No 10 sources have pointed out that was a formal pledge from Sunak from his leadership campaign, as well as one to review sex education material in schools. But, strikingly, it is one of the few pledges from that campaign that has survived. Others, such as fines for missing GP appointments, have been unceremoniously discarded.
There have been a number of other examples. Sunak gambled on vetoing Nicola Sturgeon’s gender recognition reform bill, and the prime minister is also thought to be taking a keen interest in the new guidance being considered for schools this term on transgender pupils, which would tell single-sex schools they cannot be obliged to admit trans students.

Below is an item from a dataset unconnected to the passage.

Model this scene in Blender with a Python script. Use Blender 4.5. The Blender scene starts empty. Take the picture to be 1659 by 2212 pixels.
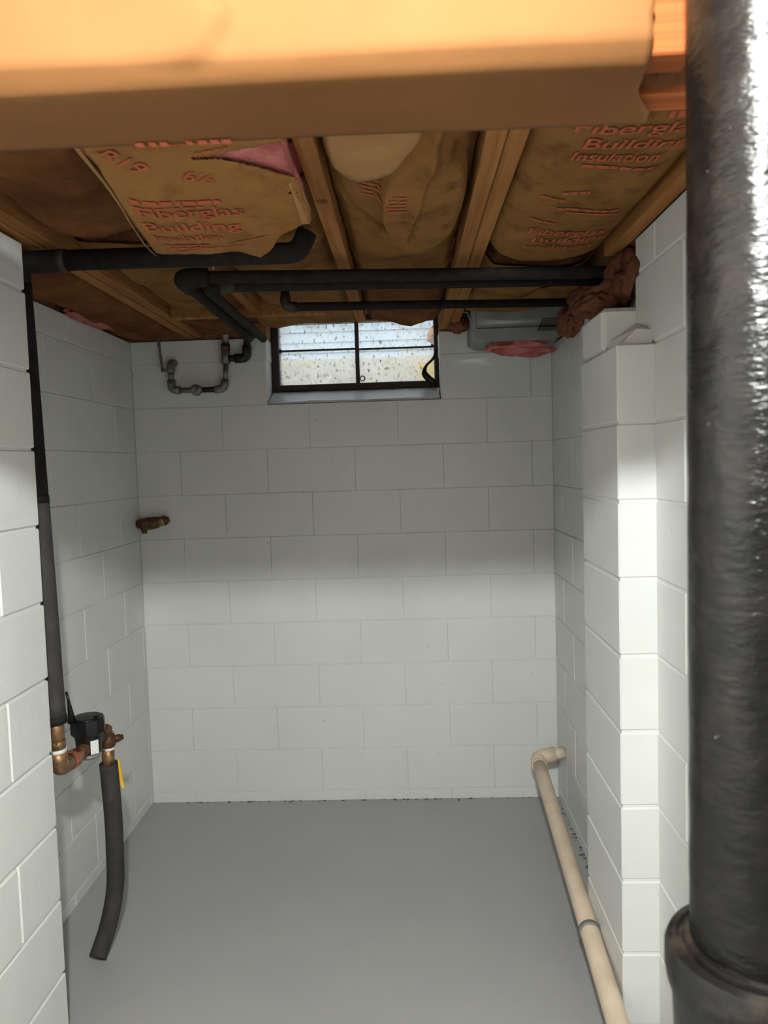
import bpy, bmesh, math, random
from mathutils import Vector, Matrix, noise

random.seed(7)
C = bpy.context.scene.collection
SC = bpy.context.scene

# ------------------------------------------------------------------ camera
cam_d = bpy.data.cameras.new('camera')
cam = bpy.data.objects.new('camera', cam_d)
C.objects.link(cam)
rgt = Vector((0.99906, 0.03099, -0.03024))
upv = Vector((0.02819, 0.06447, 0.99752))
fwd = Vector((-0.03286, 0.99744, -0.06353))
M = Matrix.Identity(4)
for i in range(3):
    M[i][0] = rgt[i]; M[i][1] = upv[i]; M[i][2] = -fwd[i]
M[0][3], M[1][3], M[2][3] = 0.0, 0.0, 1.5846
cam.matrix_world = M
cam_d.sensor_fit = 'HORIZONTAL'
cam_d.sensor_width = 36.0
cam_d.lens = 1608.0 / 1659.0 * 36.0
cam_d.clip_start = 0.02
cam_d.dof.use_dof = True
cam_d.dof.focus_distance = 2.9
cam_d.dof.aperture_fstop = 10.0
SC.camera = cam

# ------------------------------------------------------------------ world, exposure
w = bpy.data.worlds.new('overcast_sky')
SC.world = w
w.use_nodes = True
bg = w.node_tree.nodes['Background']
bg.inputs[0].default_value = (0.80, 0.90, 1.0, 1)
bg.inputs[1].default_value = 3.5
BULB = 4550.0
SC.view_settings.view_transform = 'Standard'
SC.view_settings.look = 'None'
SC.view_settings.gamma = 1.0
SC.view_settings.use_curve_mapping = False
SC.view_settings.exposure = 0.0

# ------------------------------------------------------------------ materials
MATS = {}

def new_mat(name, col, rough=0.6, metal=0.0, spec=0.5):
    m = bpy.data.materials.new(name)
    m.use_nodes = True
    b = m.node_tree.nodes['Principled BSDF']
    b.inputs['Base Color'].default_value = (*col, 1)
    b.inputs['Roughness'].default_value = rough
    b.inputs['Metallic'].default_value = metal
    b.inputs['Specular IOR Level'].default_value = spec
    MATS[name] = m
    return m

def nd(m, t):
    return m.node_tree.nodes.new(t)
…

The number of pupils to which it will apply is likely to be negligible – but it is the talk of certain circles since it was raised by the Girls’ Day School Trust, which runs 25 educational facilities in England and Wales. Sunak’s daughters attend single-sex private schools.

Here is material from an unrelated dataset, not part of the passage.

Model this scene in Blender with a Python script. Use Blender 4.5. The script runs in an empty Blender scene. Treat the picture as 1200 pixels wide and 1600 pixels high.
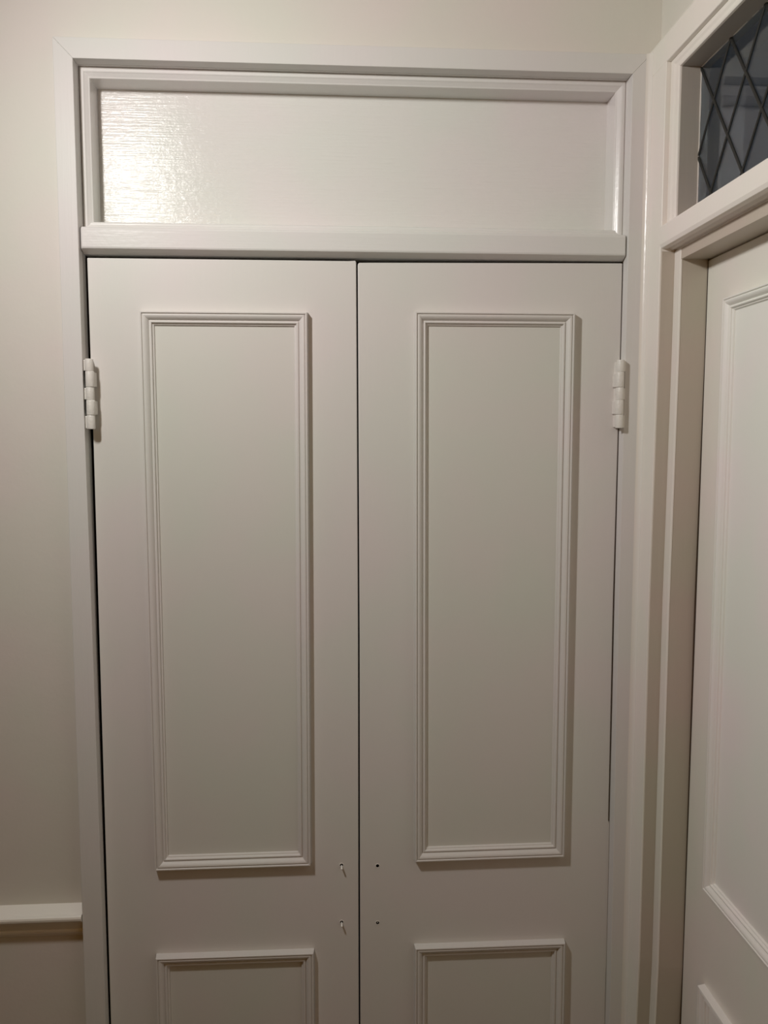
import bpy, bmesh, math, random
from mathutils import Vector, Matrix

S = bpy.context.scene
C = S.collection

# ------------------------------------------------------------------ camera
cam_d = bpy.data.cameras.new('camera')
cam = bpy.data.objects.new('camera', cam_d)
C.objects.link(cam)
cam_d.sensor_fit = 'VERTICAL'
cam_d.sensor_height = 24.0
cam_d.lens = 24.0 * 1297.2 / 1600.0
cam_d.clip_start = 0.02
rt = Vector((9.97947188e-01, -6.40411508e-02, -3.75840980e-04))
up = Vector((0.00604466, 0.08834762, 0.99607136))
fw = Vector((0.06375635, 0.99402889, -0.08855337))
cam.matrix_world = Matrix(((rt.x, up.x, -fw.x, 0.3979), (rt.y, up.y, -fw.y, -1.4251), (rt.z, up.z, -fw.z, 1.733), (0, 0, 0, 1)))
S.camera = cam

# ------------------------------------------------------------------ world, lights, exposure
w = bpy.data.worlds.new('world')
S.world = w
w.use_nodes = True
w.node_tree.nodes['Background'].inputs[0].default_value = (0.02, 0.02, 0.025, 1)
w.node_tree.nodes['Background'].inputs[1].default_value = 0.2

def lamp(name, kind, loc, power, col, size):
    d = bpy.data.lights.new(name, kind)
    d.energy = power
    d.color = col
    if kind == 'POINT':
        d.shadow_soft_size = size
    else:
        d.shape = 'RECTANGLE'
        d.size, d.size_y = size
    o = bpy.data.objects.new(name, d)
    C.objects.link(o)
    o.location = loc
    return o

# hall light hanging left of the camera, its open shade tipped toward the corner
hall = lamp('hall_lamp', 'AREA', (-0.125, -0.77, 2.40), 8.9, (1.0, 0.97, 0.94), (0.09, 0.15))
hall.data.shape = 'ELLIPSE'
hall.rotation_euler = Vector((0.74, 0.38, -0.55)).to_track_quat('-Z', 'Y').to_euler()
# added unseen warm fill from behind, tinting the darker lower surfaces
back = lamp('added_warm_fill', 'AREA', (-0.3, -3.2, 1.9), 3.5, (1.0, 0.46, 0.03), (0.4, 0.4))
back.rotation_euler = Vector((0.25, 1.0, -0.25)).to_track_quat('-Z', 'Y').to_euler()
dusk = lamp('far_room_dusk_light', 'AREA', (2.6, -0.6, 1.9), 1.3, (0.28, 0.58, 1.0), (1.0, 1.2))
dusk.rotation_euler = (0, math.radians(90), 0)

S.view_settings.view_transform = 'Standard'
S.view_settings.look = 'None'
S.view_settings.gamma = 1.0
S.view_settings.exposure = 0.0
S.view_settings.use_curve_mapping = False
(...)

The key area Sunak is exercised about is the rights of parents to be kept informed by the school on whether their child is questioning their gender identity, a move that some LGBTQ+ charities have said children may be keeping from their parents for good reason if they believe they are at risk from their own families.
But both Sunak and the education secretary, Gillian Keegan, are said to be determined that much higher regard is given to parental involvement and consent when it comes to pronouns, gender identity and sex education.
It is not just trans rights, which has become the unfortunate main battleground of the culture wars, where Sunak is demonstrating his deep social conservatism. He has made “stopping the boats” one of his five priorities and is set to make it virtually impossible for refugees to seek asylum in the UK apart from through an extremely narrow set of country-specific routes.
Again, this is not just the personal drive of Suella Braverman but of Sunak himself. Braverman, sacked just hours previously by Truss, was restored as home secretary as a price for backing Sunak’s succession – or so it was said. She was variably described as the shield behind which Sunak could hide his more liberal persuasions. That, again, now seems demonstrably untrue.
Sunak has been at the forefront of Braverman’s drive on grooming gangs – and although seemingly unwilling to echo her language, he has never disavowed it. It is another of the few pledges from his leadership campaign to have survived.
He also becomes obviously personally exercised on the subject of illegal drugs and is enthusiastic about banning nitrous oxide, calling the cannisters a “scourge” and promising a zero-tolerance approach.
Sunak may well reap some electoral rewards by trying to straddle both wings of the Conservative party – leaning into his social conservatism, which is more in line with the perceived average traditional Conservative voter, and then advantaged in Liberal Democrat-leaning seats by being – wrongly – seen as a liberal.
Of course, the risk is that his enthusiasm for the culture wars backfires in the blue wall, while the economy tanks him in the “red wall”.